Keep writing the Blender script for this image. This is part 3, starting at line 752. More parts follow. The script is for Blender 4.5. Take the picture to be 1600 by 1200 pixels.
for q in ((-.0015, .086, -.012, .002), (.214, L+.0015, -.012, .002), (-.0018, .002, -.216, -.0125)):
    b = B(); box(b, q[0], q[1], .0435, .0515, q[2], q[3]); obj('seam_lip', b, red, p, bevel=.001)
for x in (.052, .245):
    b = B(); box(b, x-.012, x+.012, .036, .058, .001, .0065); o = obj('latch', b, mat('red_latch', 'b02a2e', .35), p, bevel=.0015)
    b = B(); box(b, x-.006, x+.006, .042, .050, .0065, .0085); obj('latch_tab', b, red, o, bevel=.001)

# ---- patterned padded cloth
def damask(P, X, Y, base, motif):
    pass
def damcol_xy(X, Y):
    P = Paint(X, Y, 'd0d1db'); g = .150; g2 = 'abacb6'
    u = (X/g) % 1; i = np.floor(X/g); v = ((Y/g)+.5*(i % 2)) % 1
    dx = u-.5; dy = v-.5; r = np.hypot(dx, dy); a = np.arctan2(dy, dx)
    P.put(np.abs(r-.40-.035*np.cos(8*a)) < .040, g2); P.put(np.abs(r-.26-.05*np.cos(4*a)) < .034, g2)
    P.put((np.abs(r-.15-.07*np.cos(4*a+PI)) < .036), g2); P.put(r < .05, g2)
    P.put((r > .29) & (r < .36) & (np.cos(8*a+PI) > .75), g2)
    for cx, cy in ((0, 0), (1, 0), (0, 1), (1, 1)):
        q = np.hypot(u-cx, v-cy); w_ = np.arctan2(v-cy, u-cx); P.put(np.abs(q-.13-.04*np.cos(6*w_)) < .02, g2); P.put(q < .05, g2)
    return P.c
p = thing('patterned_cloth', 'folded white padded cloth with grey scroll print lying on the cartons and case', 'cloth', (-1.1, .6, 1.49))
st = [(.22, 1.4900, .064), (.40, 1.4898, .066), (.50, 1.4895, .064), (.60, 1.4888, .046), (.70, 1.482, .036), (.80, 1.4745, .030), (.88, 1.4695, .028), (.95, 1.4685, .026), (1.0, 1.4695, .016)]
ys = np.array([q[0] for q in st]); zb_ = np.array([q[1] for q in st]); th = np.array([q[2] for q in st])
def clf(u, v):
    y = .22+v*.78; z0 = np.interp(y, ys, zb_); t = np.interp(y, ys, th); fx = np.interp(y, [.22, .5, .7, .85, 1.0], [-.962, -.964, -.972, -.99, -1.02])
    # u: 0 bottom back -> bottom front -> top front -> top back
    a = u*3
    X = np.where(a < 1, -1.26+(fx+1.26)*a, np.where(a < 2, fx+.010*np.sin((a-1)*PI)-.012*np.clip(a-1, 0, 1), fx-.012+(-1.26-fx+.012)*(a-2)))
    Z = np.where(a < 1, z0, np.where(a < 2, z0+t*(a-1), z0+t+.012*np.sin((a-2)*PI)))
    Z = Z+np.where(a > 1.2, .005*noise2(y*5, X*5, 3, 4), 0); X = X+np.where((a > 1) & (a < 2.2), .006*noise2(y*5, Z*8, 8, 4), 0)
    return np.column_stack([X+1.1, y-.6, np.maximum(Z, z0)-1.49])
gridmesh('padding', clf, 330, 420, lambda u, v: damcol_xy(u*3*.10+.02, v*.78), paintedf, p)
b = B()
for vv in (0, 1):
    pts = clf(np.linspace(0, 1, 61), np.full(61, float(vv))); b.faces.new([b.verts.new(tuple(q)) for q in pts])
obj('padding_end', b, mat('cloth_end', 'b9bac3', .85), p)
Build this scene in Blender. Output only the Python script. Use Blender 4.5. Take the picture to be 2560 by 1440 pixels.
··········
GIVEN INSTRUCTION: Quote exactly the first line of the entries and every line after it, stopping with the line that contains "b = B(); box(b, x-.006, x+.006, .042, .050, .0065, .0085);".

RESULT BELOW:
Keep writing the Blender script for this image. This is part 3, starting at line 752. More parts follow. The script is for Blender 4.5. Take the picture to be 1600 by 1200 pixels.
for q in ((-.0015, .086, -.012, .002), (.214, L+.0015, -.012, .002), (-.0018, .002, -.216, -.0125)):
    b = B(); box(b, q[0], q[1], .0435, .0515, q[2], q[3]); obj('seam_lip', b, red, p, bevel=.001)
for x in (.052, .245):
    b = B(); box(b, x-.012, x+.012, .036, .058, .001, .0065); o = obj('latch', b, mat('red_latch', 'b02a2e', .35), p, bevel=.0015)
    b = B(); box(b, x-.006, x+.006, .042, .050, .0065, .0085); obj('latch_tab', b, red, o, bevel=.001)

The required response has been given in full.